Después de unos minutos, salió la mamá de mi amigo y nos dijo que era hora de irnos. Esto me parecía inaudito. Por alguna razón, recordé una plática con Sergio, él me había dicho que el papá le sentenció que solamente estudiaría hasta la secundaria y después se pondría a trabajar con él. Eso me recordó a otro amigo de la primaria, Rafael, su familia tenía varias Michoacanas y el papá le había dicho lo mismo, al terminar la primaria se iba a hacer cargo del negocio.

Sin hacer el trabajo en equipo, nos despedimos y yo me fui en rutera a la casa. Cuando llegué le platiqué a mi papá y casi, casi, le sugerí que pusiera un taller mecánico, a mis doce años había aprendido que esa era la clave para tener abundancia.
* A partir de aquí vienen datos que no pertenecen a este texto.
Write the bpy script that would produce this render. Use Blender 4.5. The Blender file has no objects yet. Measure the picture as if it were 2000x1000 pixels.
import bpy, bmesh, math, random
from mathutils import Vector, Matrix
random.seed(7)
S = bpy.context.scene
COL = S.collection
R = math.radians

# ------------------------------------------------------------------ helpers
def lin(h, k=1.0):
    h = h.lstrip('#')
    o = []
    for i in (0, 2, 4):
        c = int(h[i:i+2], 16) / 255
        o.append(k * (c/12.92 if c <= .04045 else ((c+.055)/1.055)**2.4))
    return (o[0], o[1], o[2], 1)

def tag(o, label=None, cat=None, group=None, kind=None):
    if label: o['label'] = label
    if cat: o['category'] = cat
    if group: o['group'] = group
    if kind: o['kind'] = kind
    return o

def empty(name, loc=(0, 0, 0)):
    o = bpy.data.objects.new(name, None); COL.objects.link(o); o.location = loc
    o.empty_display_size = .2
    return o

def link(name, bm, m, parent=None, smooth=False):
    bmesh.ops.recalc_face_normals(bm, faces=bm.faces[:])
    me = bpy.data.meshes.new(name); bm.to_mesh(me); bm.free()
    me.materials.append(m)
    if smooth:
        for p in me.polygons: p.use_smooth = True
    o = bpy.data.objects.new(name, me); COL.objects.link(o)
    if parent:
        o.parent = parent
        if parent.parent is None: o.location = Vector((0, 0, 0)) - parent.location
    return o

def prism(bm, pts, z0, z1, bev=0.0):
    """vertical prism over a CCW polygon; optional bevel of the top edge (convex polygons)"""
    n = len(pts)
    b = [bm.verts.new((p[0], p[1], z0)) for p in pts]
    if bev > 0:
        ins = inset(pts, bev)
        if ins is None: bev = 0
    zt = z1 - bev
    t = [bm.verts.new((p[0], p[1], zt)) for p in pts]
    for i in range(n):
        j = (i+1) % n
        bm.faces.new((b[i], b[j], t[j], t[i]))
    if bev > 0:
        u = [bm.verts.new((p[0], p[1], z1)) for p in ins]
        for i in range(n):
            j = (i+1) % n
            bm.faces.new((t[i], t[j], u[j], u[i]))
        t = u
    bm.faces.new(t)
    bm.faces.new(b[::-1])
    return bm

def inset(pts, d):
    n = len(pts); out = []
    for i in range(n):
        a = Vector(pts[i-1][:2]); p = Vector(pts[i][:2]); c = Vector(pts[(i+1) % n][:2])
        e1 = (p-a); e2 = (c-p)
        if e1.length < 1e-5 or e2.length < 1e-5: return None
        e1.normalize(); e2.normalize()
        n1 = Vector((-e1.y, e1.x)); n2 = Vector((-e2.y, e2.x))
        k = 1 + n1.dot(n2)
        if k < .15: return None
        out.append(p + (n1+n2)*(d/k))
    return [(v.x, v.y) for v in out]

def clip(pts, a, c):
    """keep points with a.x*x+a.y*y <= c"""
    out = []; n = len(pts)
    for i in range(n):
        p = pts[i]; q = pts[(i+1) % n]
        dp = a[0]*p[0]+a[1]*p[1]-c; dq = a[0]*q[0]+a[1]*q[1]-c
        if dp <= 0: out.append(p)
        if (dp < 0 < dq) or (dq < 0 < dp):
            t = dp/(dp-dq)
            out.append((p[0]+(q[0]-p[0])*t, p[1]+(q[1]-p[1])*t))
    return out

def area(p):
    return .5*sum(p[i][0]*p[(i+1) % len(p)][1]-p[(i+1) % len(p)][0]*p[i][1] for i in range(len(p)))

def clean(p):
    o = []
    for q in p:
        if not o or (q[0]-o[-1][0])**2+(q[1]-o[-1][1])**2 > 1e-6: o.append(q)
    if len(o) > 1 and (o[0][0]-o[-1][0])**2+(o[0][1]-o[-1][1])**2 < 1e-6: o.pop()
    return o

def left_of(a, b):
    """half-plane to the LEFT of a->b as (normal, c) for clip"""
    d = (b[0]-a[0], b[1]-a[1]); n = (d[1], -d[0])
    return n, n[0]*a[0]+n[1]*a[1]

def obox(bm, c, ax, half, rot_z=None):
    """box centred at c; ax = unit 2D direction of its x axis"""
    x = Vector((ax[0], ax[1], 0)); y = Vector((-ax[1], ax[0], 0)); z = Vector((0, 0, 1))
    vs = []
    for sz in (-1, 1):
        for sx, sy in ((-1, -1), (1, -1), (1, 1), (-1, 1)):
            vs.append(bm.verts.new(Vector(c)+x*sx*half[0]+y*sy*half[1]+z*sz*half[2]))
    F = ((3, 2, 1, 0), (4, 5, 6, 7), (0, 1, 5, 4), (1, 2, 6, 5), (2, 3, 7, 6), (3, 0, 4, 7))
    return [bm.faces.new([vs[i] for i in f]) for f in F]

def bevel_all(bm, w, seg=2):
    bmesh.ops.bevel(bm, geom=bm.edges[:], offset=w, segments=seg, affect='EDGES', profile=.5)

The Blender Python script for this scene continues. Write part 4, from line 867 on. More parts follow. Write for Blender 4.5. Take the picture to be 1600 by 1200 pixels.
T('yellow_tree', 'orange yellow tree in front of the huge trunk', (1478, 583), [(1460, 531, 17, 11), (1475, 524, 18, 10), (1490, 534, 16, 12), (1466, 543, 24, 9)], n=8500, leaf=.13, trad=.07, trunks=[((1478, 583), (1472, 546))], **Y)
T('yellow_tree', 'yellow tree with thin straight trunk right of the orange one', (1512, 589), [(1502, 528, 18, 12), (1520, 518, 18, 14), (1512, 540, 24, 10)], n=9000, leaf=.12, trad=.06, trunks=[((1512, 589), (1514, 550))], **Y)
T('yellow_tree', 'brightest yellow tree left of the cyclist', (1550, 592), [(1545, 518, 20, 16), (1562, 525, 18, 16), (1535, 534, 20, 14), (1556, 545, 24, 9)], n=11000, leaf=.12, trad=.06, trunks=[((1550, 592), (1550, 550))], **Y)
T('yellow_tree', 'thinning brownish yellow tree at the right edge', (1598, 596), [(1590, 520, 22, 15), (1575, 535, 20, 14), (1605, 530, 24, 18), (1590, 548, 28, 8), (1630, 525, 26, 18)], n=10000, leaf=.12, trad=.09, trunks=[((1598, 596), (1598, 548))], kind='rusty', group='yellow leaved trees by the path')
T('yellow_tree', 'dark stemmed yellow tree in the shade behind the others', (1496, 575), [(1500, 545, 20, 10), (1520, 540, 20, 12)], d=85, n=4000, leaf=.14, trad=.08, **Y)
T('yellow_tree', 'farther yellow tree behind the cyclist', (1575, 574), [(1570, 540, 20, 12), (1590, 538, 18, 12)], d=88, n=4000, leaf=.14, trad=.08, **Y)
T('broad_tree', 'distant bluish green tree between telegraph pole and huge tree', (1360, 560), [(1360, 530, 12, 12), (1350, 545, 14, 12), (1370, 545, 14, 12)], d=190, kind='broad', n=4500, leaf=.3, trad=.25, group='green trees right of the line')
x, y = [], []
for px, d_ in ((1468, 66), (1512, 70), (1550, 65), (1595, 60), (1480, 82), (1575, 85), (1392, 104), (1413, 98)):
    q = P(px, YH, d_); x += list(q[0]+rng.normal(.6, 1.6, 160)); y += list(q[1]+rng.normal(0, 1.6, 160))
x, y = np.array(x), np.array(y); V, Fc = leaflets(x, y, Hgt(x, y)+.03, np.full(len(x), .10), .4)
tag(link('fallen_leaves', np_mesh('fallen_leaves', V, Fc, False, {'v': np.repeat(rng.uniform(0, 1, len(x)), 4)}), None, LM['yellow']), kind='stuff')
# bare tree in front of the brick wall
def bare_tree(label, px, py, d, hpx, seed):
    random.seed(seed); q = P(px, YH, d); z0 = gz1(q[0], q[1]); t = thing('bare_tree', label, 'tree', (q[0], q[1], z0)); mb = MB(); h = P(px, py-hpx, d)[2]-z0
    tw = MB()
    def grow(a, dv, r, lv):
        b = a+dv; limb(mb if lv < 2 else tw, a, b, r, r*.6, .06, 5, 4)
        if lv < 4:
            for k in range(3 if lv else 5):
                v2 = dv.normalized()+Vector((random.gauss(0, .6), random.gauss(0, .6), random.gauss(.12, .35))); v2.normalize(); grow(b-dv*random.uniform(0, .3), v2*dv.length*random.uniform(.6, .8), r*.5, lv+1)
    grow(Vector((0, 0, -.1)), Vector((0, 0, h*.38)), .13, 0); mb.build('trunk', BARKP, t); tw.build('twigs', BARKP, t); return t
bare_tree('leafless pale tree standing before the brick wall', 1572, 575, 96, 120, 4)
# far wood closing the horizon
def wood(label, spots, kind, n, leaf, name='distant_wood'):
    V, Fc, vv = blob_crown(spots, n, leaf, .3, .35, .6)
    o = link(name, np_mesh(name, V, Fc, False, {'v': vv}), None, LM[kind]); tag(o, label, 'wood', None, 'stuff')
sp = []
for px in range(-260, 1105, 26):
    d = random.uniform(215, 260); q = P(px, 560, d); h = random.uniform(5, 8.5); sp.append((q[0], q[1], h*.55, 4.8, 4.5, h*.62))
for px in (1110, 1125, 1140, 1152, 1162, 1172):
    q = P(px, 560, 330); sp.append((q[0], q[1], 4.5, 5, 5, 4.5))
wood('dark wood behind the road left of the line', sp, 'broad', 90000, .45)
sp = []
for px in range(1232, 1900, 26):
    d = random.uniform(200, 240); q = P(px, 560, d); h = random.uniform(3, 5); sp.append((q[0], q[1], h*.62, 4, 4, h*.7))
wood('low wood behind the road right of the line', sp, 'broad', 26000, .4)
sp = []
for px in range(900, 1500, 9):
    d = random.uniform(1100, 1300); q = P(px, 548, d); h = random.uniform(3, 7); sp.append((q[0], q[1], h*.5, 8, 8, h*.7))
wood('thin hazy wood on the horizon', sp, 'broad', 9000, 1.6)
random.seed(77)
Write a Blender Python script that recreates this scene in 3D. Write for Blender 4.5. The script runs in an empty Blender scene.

Mi papá me escuchó hasta el final y me dio una orden: no le digas a tu mamá y no vuelvas a ir a esa casa, luego te explico por qué y se fue. La respuesta fue tan tajante y sorpresiva que me quedé pasmado. Bueno -pensé- de poner un taller mecánico ni hablamos pues. El resto del ciclo escolar tuve que inventar varias charras para evadir a mi compa, decir mentiras me permitía cumplir la orden marcial.

Mi papá nunca me explicó, lo deduje años después, cuando me encontré con varias situaciones similares; la fórmula era muy parecida, gente en abundancia con negocios fuera de lo común y lujos excesivos, señal de que algo no está en su lugar. En Juárez es fácil llegar a lugares así, con personas así. 

Recientemente, el libro “Emma y las otras señoras del narco”, escrito por Anabel Hernández, detonó el morbo de la opinión pública por las supuestas relaciones entre narcotraficantes y artistas. Nada nuevo. En lugares como Ciudad Juárez, el narcotráfico está presente en todos lados, desde la colonia popular hasta los fraccionamientos de élite. Hemos convivido tanto tiempo con esto, que se han convertido en parte de esta sociedad. Solamente el gobierno no los ve.